[WHAT THE TASK ASKS] Word for word, restate the lines from the start of the data below through the line containing "ice('ice_curtain', 'broken grey".

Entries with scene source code

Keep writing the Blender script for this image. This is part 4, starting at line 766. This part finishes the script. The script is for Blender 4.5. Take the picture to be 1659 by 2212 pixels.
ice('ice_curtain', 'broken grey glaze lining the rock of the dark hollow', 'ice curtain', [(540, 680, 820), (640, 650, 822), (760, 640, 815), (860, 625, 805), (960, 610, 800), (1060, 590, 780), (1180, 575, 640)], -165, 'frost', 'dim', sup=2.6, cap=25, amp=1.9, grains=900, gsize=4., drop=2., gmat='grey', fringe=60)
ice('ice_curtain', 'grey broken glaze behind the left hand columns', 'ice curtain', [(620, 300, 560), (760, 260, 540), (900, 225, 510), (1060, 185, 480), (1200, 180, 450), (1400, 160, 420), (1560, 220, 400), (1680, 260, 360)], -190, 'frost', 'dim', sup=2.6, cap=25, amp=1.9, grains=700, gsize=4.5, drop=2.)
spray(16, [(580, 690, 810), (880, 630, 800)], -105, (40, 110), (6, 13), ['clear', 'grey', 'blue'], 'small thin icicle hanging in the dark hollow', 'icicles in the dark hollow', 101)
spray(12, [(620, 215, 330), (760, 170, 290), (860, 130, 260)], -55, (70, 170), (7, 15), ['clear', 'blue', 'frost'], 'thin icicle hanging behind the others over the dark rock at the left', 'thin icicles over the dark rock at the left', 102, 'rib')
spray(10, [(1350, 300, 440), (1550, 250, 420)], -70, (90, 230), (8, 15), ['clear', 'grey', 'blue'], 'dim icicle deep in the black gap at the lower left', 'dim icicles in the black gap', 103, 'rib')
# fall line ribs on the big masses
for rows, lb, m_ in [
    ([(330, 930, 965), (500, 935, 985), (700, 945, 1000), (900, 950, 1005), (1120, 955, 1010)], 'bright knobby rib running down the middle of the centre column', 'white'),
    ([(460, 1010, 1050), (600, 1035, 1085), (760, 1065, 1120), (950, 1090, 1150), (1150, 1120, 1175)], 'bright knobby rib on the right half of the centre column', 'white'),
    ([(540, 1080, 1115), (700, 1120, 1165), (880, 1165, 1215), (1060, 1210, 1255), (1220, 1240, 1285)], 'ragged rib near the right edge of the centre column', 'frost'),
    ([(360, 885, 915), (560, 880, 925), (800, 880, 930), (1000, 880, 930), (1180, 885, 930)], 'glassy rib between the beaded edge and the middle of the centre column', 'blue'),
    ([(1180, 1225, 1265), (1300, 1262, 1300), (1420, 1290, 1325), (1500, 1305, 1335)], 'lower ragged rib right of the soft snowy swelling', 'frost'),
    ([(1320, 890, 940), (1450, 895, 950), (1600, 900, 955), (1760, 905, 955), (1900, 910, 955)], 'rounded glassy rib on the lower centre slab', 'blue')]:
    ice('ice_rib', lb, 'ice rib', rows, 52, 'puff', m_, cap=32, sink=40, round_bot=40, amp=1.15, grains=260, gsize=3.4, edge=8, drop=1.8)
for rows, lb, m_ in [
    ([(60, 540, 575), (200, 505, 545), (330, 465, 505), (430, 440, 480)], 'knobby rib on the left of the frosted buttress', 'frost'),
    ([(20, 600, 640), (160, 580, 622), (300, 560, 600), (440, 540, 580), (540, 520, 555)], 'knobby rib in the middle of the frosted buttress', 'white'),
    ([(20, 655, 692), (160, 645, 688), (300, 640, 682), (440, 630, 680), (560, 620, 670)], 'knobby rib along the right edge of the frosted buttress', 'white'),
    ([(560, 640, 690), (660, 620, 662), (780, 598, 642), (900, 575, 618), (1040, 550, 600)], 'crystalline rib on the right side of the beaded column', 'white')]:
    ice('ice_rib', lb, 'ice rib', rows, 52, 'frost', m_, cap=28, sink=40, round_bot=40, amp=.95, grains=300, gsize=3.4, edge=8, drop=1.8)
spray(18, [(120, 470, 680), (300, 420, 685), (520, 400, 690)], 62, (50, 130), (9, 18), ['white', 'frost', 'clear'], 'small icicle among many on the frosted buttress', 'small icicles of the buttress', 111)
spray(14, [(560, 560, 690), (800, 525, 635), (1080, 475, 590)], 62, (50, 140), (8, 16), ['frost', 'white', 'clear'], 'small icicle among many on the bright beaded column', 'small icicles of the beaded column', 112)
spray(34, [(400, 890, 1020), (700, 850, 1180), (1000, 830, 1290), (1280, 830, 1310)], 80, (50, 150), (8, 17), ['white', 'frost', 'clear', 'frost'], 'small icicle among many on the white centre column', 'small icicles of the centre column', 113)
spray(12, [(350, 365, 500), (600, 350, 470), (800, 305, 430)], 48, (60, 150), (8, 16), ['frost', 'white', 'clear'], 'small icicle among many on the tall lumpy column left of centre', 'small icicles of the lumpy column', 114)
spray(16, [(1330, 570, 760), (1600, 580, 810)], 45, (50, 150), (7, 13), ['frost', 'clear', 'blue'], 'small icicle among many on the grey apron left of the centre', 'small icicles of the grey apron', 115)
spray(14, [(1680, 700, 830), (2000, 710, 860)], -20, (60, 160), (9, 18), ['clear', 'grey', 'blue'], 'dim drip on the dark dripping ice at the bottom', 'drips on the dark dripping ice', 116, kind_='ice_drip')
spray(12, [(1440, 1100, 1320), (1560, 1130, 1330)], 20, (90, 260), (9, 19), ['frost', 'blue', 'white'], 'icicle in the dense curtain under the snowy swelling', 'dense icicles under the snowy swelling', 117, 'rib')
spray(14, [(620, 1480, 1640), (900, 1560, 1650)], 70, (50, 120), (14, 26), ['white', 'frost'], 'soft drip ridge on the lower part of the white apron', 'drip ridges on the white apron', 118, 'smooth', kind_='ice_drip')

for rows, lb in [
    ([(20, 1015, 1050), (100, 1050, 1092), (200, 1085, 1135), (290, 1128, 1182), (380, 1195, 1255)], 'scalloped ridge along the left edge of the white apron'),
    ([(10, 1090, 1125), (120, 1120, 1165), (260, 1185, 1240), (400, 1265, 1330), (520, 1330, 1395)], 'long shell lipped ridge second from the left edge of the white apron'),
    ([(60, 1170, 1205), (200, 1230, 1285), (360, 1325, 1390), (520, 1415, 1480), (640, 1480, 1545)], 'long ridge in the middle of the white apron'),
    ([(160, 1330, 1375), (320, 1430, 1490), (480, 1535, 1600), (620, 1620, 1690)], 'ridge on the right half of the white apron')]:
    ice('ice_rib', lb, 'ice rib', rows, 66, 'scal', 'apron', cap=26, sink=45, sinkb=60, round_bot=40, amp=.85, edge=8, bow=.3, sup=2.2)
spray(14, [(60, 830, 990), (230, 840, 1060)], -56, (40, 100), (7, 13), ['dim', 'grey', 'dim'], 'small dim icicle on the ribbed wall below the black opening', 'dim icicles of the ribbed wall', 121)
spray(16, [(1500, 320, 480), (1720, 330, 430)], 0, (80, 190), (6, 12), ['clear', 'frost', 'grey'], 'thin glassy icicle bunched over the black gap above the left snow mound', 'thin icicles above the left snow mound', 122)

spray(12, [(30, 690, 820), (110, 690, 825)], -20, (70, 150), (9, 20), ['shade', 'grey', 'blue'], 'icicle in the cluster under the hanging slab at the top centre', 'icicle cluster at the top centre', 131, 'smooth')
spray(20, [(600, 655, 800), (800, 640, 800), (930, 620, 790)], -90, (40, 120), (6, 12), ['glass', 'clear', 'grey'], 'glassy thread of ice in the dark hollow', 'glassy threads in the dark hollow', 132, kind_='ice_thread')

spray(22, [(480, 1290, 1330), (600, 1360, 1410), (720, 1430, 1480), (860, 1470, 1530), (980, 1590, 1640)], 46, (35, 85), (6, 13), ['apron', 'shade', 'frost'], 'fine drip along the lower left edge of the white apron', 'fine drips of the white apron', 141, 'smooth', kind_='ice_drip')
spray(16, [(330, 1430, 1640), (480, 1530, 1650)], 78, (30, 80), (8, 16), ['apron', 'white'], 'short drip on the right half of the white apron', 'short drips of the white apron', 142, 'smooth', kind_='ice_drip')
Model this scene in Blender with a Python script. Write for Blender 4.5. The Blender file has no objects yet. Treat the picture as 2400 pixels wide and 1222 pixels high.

[RESPONSE FOR THIS EXERCISE]
Keep writing the Blender script for this image. This is part 4, starting at line 766. This part finishes the script. The script is for Blender 4.5. Take the picture to be 1659 by 2212 pixels.
ice('ice_curtain', 'broken grey glaze lining the rock of the dark hollow', 'ice curtain', [(540, 680, 820), (640, 650, 822), (760, 640, 815), (860, 625, 805), (960, 610, 800), (1060, 590, 780), (1180, 575, 640)], -165, 'frost', 'dim', sup=2.6, cap=25, amp=1.9, grains=900, gsize=4., drop=2., gmat='grey', fringe=60)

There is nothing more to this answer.